On croirait que c’est une vue de notre planète qui orne sa couverture, veinée de bleu turquoise et de couleurs de sable, mais c’est une coupelle à opium de la Chine du XVIIIe siècle. Car, d’un même regard, la poésie sait voir le monde et l’infini, la beauté et l’oubli. Ces « portes de corne et d’ivoire qui nous séparent du monde invisible » qu’évoquait Nerval, le poème, comme un rêve éveillé, les ouvre toutes grandes. « D’où je me trouve, dit le poème, / je peux regarder mon enfance / Celle qui m’a donné / le goût de tes lèvres ».

Quel est ce lieu étrange d’où parle le poème, comme au-delà du temps et de l’espace, ce lieu de souffle et de mots ? « Par les couloirs du vent / les mots voyagent / Le nuage est leur terre / ils s’élèvent dans le ciel / à l’altitude des grands aigles / d’Anatolie ». Lieu de sérénité autant que d’effroi, de joie autant que d’angoisse, car ici tout nous est livré dans sa fondamentale précarité : « Ce pays est ma dernière terre : / D’ici reviendront mes rêves d’enfance : / la voix de cette femme / la danse des hirondelles / la chaleur du vent / et la nudité du ciel » Tout est là dans le poème, définitivement perdu en même temps que retrouvé, présent autant qu’insaisissable.

« Le Rêve, écrivait Nerval, est une seconde vie ». Écrire est une autre façon de rêver : un rêve éveillé, actif et cependant dépossédé, à jamais inaccessible. «Tandis que la nuit dort debout / le hibou veille / J’entre dans un rêve / dont je ne sortirai plus ». C’est par ces mots que se referme le livre.

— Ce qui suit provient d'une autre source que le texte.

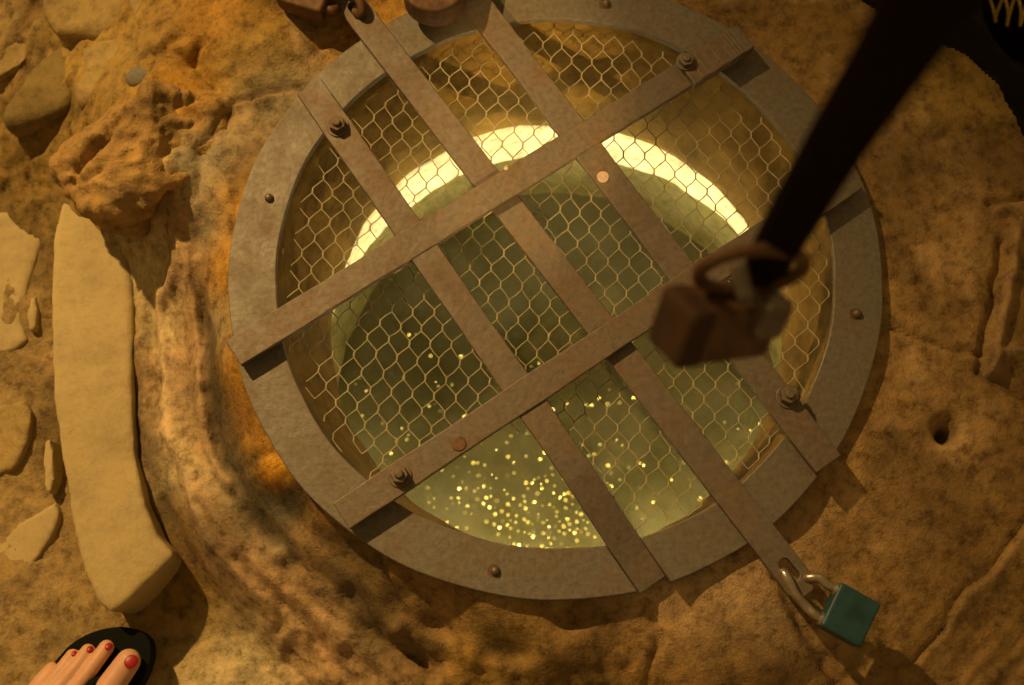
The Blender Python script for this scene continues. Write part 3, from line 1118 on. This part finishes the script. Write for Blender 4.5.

On n’est jamais assez attentif à ce que dit la composition d’un livre de poésie. Elle en dit presque plus que les poèmes eux-mêmes. Jours se terminait par un poème également énigmatique : « L’orage et l’oubli / attendent à ma porte ».

On n’est jamais assez attentif aux dédicaces des recueils. Celle de Terres est la simplicité même : « Pour toi ». Ce livre est une confidence : « Derrière un mot / se cache toujours / un autre mot / Secret / mais d’un même sang ». Ce livre est la célébration d’un amour : « Les papillons dansent / autour de ta beauté / Ils tressent sur ton visage / leurs ailes de cristal ». Les mots composent une liturgie, les images sont des offrandes. À jamais l’amour est marqué du sceau de l’éphémère et de la souffrance : « Lorsque le ruisseau / me guidera aux éphémères / rhododendrons / je cueillerai la plus belle fleur / celle sertie de perles roses / Je la poserai sur ton front ».